> EXERCISE REQUIREMENTS: Copy the records below word for word, from the first line through the line that contains "return smooth_mesh(g, M.oak)", and leave out any pictures.

> DATA:

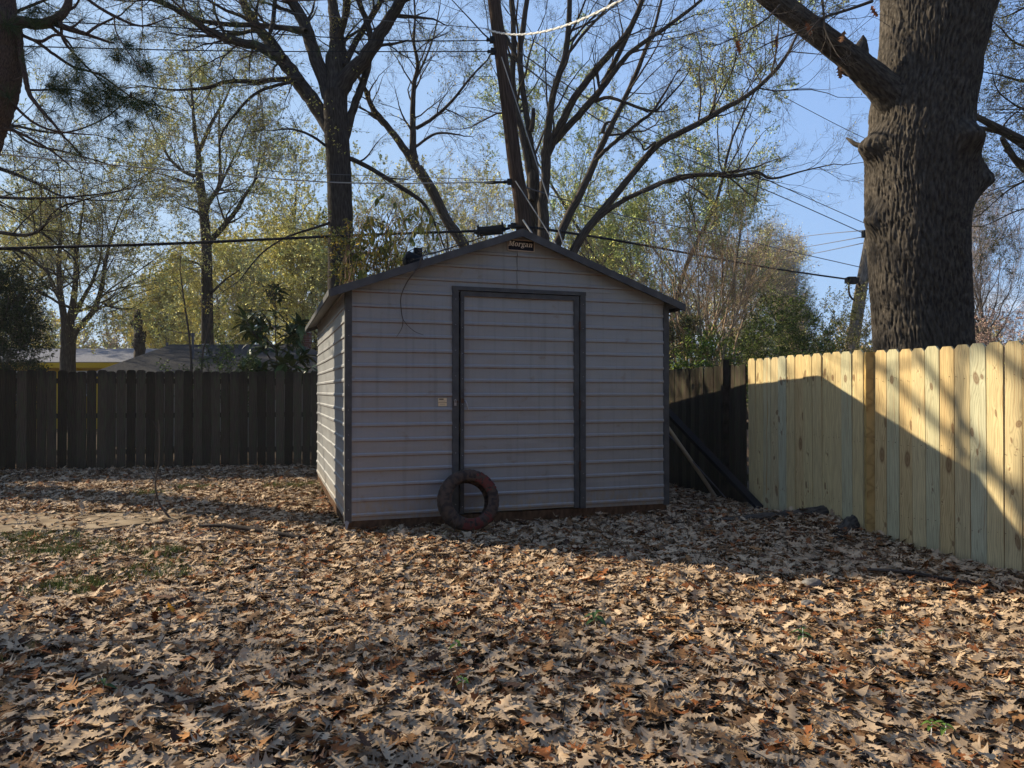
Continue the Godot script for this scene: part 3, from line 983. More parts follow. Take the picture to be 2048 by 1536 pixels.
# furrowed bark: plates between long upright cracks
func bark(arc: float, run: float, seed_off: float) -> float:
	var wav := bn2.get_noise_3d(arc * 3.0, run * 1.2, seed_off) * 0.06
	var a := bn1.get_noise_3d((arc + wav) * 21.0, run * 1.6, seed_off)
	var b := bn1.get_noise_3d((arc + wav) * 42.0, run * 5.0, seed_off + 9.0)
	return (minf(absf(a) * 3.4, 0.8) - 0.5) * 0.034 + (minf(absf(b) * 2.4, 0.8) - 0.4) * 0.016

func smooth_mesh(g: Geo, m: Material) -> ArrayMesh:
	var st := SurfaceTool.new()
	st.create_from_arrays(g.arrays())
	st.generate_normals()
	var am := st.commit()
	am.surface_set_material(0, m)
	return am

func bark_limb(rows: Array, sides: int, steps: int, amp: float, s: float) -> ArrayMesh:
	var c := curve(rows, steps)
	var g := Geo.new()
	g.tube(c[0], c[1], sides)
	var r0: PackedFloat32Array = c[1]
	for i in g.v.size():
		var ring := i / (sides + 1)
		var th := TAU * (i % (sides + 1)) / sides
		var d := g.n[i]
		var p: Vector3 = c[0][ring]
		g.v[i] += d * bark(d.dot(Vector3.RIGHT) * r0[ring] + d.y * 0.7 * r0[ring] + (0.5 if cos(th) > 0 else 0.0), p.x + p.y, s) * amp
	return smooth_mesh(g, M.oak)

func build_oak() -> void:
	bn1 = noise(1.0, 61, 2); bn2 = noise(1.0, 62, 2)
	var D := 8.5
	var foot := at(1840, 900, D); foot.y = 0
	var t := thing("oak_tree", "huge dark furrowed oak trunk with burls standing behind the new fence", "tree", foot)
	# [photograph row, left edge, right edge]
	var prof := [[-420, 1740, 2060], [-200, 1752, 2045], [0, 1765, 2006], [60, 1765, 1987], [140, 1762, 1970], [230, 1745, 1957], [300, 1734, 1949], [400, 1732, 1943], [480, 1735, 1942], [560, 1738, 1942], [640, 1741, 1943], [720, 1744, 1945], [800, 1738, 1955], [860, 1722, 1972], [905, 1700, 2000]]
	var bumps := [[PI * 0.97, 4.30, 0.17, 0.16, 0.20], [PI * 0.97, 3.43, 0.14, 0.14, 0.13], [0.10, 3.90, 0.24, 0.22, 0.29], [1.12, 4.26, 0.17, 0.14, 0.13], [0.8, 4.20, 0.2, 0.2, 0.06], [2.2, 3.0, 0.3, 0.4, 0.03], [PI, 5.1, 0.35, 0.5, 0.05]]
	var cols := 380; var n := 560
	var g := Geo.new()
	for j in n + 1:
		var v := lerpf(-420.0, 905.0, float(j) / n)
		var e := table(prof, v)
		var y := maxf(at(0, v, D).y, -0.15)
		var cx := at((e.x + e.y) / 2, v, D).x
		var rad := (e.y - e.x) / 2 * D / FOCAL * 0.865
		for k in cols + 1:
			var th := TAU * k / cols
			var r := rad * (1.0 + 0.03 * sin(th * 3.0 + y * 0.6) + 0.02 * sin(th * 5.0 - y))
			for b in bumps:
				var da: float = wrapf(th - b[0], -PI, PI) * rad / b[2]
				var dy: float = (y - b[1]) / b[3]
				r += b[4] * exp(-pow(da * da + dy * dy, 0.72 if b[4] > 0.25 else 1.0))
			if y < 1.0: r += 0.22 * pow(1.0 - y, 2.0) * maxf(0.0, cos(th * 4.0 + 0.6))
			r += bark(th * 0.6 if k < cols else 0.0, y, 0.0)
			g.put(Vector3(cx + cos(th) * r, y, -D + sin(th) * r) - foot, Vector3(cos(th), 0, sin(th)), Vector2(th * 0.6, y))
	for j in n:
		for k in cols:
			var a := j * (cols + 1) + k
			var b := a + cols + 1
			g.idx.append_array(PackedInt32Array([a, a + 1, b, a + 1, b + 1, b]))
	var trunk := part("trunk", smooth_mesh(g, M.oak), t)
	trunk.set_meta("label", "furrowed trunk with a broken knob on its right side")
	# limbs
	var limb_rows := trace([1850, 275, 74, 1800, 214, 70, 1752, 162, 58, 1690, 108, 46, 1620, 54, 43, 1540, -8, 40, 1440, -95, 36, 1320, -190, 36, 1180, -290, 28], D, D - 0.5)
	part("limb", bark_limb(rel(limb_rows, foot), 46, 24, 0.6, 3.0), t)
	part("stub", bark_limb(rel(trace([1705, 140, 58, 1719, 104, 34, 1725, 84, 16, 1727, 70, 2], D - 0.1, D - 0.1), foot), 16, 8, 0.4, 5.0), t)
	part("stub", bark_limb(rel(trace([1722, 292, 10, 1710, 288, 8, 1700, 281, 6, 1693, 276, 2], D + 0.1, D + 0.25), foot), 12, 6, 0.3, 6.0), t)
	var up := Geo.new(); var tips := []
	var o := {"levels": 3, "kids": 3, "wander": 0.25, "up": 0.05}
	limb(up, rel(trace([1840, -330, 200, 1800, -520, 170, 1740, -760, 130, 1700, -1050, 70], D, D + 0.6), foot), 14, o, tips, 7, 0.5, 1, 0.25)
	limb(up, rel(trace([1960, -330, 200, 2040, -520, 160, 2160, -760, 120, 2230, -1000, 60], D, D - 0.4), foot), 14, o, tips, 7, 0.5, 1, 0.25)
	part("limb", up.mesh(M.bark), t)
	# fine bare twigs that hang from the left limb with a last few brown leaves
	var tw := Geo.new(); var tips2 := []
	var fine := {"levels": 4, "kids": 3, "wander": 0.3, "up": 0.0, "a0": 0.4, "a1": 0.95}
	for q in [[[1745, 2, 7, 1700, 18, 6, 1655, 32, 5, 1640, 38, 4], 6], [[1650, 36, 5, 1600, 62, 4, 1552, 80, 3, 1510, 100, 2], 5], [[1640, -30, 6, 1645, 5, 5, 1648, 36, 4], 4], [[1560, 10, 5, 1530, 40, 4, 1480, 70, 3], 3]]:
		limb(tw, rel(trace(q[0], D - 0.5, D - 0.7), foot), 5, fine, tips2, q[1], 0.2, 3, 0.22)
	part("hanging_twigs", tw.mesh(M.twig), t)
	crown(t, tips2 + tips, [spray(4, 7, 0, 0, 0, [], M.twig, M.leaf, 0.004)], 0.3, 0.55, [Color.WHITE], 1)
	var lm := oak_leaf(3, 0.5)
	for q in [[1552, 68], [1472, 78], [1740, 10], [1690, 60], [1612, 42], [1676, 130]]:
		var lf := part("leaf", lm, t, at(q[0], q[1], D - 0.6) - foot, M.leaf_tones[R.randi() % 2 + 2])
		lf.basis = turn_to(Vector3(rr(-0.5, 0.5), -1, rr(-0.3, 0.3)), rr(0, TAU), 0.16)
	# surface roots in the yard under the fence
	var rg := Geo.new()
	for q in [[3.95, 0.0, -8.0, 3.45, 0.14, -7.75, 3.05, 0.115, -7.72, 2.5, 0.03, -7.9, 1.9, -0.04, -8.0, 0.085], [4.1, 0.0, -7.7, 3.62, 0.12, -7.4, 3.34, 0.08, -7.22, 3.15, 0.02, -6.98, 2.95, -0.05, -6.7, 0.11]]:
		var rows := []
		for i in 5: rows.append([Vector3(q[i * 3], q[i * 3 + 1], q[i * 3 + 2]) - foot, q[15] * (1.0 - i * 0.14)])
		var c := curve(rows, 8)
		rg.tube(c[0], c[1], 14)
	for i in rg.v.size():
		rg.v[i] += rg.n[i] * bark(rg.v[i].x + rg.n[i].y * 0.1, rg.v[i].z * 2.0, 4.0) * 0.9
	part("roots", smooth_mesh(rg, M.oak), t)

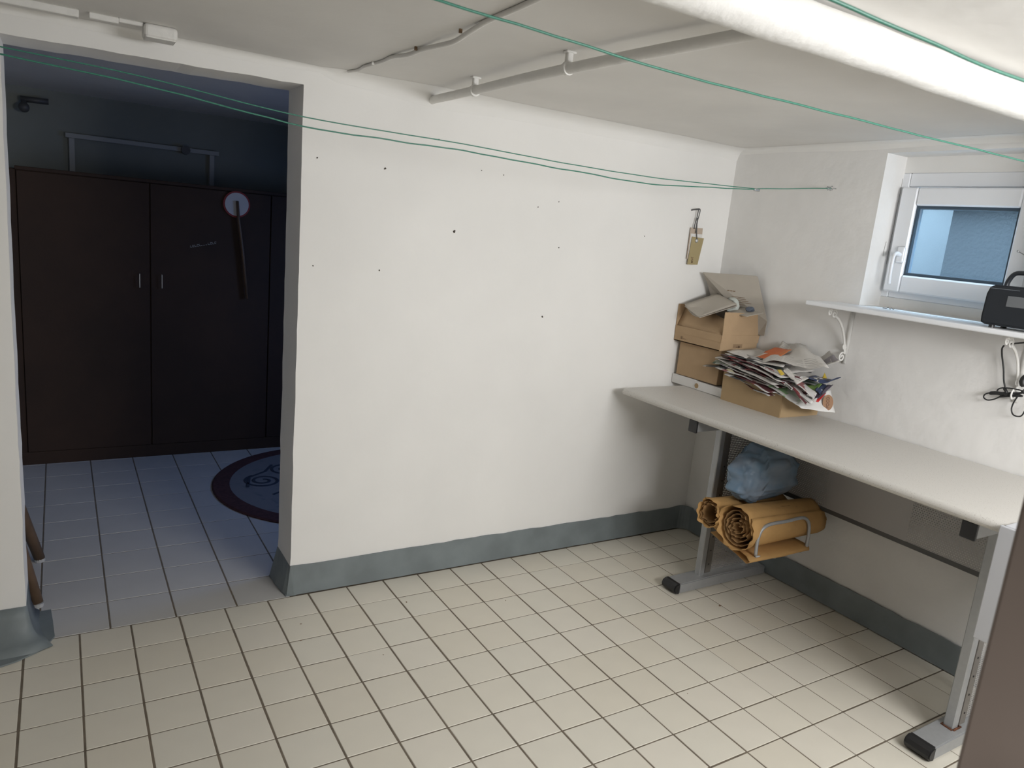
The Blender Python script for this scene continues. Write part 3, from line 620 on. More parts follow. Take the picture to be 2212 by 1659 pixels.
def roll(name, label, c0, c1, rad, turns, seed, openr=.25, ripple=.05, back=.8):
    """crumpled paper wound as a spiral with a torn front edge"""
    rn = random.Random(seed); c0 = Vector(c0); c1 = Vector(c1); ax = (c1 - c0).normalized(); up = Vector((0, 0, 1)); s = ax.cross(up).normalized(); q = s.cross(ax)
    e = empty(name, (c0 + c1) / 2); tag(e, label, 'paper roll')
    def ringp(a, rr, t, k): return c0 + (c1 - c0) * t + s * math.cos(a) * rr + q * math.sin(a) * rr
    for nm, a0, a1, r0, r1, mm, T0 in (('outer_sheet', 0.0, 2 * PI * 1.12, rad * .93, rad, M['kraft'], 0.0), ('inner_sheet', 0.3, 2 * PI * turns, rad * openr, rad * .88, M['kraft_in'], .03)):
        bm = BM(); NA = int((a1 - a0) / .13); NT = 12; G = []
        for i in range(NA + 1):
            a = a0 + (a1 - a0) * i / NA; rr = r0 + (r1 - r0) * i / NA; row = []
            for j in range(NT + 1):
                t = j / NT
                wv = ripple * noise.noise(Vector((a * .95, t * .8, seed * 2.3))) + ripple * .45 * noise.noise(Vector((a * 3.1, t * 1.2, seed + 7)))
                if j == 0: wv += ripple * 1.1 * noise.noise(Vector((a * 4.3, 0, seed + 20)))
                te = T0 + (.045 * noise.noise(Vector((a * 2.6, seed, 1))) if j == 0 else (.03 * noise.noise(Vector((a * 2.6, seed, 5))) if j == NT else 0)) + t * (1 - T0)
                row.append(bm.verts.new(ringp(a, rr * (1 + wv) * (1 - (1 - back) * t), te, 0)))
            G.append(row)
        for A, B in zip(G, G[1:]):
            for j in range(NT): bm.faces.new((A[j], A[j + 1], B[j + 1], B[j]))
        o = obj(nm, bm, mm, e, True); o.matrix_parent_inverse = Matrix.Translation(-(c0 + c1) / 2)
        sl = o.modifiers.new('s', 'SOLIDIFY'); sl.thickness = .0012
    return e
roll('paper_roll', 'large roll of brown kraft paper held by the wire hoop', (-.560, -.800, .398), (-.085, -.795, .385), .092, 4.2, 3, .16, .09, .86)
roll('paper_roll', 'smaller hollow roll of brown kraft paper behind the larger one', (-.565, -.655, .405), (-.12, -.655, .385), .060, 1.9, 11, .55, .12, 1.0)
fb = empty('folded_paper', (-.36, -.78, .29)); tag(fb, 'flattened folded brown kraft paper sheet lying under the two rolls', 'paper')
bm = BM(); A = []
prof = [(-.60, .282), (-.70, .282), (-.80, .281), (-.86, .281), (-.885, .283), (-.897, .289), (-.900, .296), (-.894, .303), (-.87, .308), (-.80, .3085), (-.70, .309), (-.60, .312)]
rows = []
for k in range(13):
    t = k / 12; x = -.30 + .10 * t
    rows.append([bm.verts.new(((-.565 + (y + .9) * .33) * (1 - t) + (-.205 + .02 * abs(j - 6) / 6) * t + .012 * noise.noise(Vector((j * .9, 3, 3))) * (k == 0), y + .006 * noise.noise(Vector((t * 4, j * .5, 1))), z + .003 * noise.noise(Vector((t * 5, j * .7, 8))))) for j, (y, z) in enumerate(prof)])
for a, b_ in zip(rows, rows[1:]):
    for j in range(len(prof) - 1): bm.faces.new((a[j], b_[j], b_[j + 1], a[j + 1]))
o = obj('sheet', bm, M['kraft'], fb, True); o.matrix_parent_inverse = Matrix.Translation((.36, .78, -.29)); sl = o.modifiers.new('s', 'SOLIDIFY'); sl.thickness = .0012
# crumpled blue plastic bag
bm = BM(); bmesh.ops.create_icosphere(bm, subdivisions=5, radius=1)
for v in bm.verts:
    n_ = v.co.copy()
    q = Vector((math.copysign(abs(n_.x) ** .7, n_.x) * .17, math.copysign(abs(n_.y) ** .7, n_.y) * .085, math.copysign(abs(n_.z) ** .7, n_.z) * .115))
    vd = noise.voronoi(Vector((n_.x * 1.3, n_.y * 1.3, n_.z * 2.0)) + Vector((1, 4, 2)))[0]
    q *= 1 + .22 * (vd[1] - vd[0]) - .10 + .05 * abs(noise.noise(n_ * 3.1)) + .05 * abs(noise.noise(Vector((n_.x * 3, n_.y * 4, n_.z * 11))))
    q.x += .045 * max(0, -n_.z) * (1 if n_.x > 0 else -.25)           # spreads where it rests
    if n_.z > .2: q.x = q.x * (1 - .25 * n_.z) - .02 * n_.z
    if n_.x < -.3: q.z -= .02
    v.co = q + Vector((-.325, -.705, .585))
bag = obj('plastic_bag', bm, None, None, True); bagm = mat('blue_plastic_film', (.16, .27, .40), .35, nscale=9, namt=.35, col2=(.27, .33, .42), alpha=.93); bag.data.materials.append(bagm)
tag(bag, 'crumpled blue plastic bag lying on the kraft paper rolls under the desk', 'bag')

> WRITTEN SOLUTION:
Continue the Godot script for this scene: part 3, from line 983. More parts follow. Take the picture to be 2048 by 1536 pixels.
# furrowed bark: plates between long upright cracks
func bark(arc: float, run: float, seed_off: float) -> float:
	var wav := bn2.get_noise_3d(arc * 3.0, run * 1.2, seed_off) * 0.06
	var a := bn1.get_noise_3d((arc + wav) * 21.0, run * 1.6, seed_off)
	var b := bn1.get_noise_3d((arc + wav) * 42.0, run * 5.0, seed_off + 9.0)
	return (minf(absf(a) * 3.4, 0.8) - 0.5) * 0.034 + (minf(absf(b) * 2.4, 0.8) - 0.4) * 0.016

func smooth_mesh(g: Geo, m: Material) -> ArrayMesh:
	var st := SurfaceTool.new()
	st.create_from_arrays(g.arrays())
	st.generate_normals()
	var am := st.commit()
	am.surface_set_material(0, m)
	return am

func bark_limb(rows: Array, sides: int, steps: int, amp: float, s: float) -> ArrayMesh:
	var c := curve(rows, steps)
	var g := Geo.new()
	g.tube(c[0], c[1], sides)
	var r0: PackedFloat32Array = c[1]
	for i in g.v.size():
		var ring := i / (sides + 1)
		var th := TAU * (i % (sides + 1)) / sides
		var d := g.n[i]
		var p: Vector3 = c[0][ring]
		g.v[i] += d * bark(d.dot(Vector3.RIGHT) * r0[ring] + d.y * 0.7 * r0[ring] + (0.5 if cos(th) > 0 else 0.0), p.x + p.y, s) * amp
	return smooth_mesh(g, M.oak)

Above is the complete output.